I found a challenge problem and am confused$$\int_0^{\frac{\pi}{2}} \frac{dx}{{\left(\sqrt{\sin{x}}+\sqrt{\cos{x}}\right)}^4} $$ $u=\frac{\pi}{2}-x$ is no good and square or 4th power the denominator does not help?
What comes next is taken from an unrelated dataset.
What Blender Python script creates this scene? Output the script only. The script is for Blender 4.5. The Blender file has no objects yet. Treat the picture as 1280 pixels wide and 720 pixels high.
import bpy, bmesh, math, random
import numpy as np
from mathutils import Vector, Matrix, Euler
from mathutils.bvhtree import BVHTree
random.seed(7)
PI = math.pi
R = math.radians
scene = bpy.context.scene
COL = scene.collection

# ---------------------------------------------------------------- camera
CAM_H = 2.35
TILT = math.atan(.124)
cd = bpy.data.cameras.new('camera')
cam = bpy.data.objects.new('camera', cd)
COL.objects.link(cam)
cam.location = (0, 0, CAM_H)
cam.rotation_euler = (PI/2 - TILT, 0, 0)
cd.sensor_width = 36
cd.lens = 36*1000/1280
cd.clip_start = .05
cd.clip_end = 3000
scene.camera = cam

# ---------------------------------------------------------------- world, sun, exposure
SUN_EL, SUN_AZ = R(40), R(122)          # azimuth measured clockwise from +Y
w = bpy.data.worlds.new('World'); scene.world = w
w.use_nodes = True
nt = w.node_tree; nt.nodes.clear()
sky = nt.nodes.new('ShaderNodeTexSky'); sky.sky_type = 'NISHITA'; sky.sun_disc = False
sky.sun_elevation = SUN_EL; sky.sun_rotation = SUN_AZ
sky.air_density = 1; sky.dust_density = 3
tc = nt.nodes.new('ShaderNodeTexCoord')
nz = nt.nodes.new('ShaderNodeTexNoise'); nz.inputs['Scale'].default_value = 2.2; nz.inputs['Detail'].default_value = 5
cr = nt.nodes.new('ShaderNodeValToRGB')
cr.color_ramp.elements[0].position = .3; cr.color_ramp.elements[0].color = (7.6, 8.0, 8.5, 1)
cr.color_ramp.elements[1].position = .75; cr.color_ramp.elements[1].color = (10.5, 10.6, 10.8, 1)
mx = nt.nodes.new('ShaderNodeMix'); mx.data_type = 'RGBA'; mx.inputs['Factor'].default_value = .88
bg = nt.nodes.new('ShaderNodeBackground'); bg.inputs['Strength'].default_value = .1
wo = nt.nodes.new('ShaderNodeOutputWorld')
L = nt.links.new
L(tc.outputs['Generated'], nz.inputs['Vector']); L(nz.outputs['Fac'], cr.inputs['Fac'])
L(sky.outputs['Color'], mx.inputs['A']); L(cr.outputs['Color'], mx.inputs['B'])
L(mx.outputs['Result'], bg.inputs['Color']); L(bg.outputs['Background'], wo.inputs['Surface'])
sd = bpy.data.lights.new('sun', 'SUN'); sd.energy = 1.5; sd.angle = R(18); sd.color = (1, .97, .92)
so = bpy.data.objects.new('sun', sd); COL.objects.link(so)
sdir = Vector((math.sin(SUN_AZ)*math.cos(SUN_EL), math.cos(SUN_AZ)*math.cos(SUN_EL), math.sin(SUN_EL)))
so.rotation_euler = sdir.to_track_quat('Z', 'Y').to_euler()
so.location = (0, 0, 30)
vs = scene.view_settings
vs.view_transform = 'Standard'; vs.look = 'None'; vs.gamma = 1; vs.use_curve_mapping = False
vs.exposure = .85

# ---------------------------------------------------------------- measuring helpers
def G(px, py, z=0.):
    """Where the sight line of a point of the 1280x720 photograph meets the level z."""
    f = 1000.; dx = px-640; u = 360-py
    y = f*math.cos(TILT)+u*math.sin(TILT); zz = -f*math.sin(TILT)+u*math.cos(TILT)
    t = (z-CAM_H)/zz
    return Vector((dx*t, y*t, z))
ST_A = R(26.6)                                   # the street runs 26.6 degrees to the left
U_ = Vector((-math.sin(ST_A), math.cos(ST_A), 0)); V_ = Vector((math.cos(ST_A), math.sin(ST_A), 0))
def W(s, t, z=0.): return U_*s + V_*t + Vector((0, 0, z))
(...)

Suggestion?

Answer 1

\begin{align} \int_0^{\frac{\pi}{2}} \frac{1}{{\left(\sqrt{\sin{x}}+\sqrt{\cos{x}}\right)}^4}{\rm d}x &= \int_0^{\pi/2}\dfrac{\sec^2 x}{(\sqrt{\tan x} + 1)^4}{\rm d}x. \end{align} Denote the upper integral by $I$.
Put $u = \tan x$ to get $$I = \int_0^\infty \dfrac{1}{(1 + \sqrt u)^4}{\rm d}u.$$ Put $u = t^2$ to get \begin{align} I &= \int_0^\infty\dfrac{2t}{(1 + t)^4}{\rm d}t. \end{align} Puting $v = t+1$ to get \begin{align} I &= \int_1^\infty \dfrac{2(v - 1)}{v^4}{\rm d}v\\ &= 2\int_1^\infty \left(\dfrac{1}{v^3} - \dfrac{1}{v^4}\right){\rm d}v\\ &= 2\left(\dfrac{1}{2} - \dfrac{1}{3}\right)\\ &= \boxed{\dfrac{1}{3}}. \end{align}

Answer 2

Define $$I:=\int_0^{\pi/2} \frac{dx}{\left(\sqrt{\sin x}+\sqrt{\cos x}\right)^4}=\int_0^{\pi/2} \frac{\sec^2 x}{\left(\sqrt{\tan x}+1\right)^4} \:dx$$ Use the change of variable $t=\tan x$ to transform the integral into the following integral: $$I=\int_0^\infty \frac{dt}{(1+\sqrt{t})^4}$$ Now put $t=y^2$ to obtain $$I=\int_{0}^\infty \frac{2y}{(1+y)^4}\:dy=2\cdot B(2,2)=\frac{1}{3}$$ where $$B(m,n)=\int_0^\infty \frac{t^{m-1}}{(1+t)^{n-1}} \:dt =\frac{\Gamma(m)\cdot\Gamma(n)}{\Gamma(m+n)}$$ is the Euler integral of the first kind, also known as the Beta function.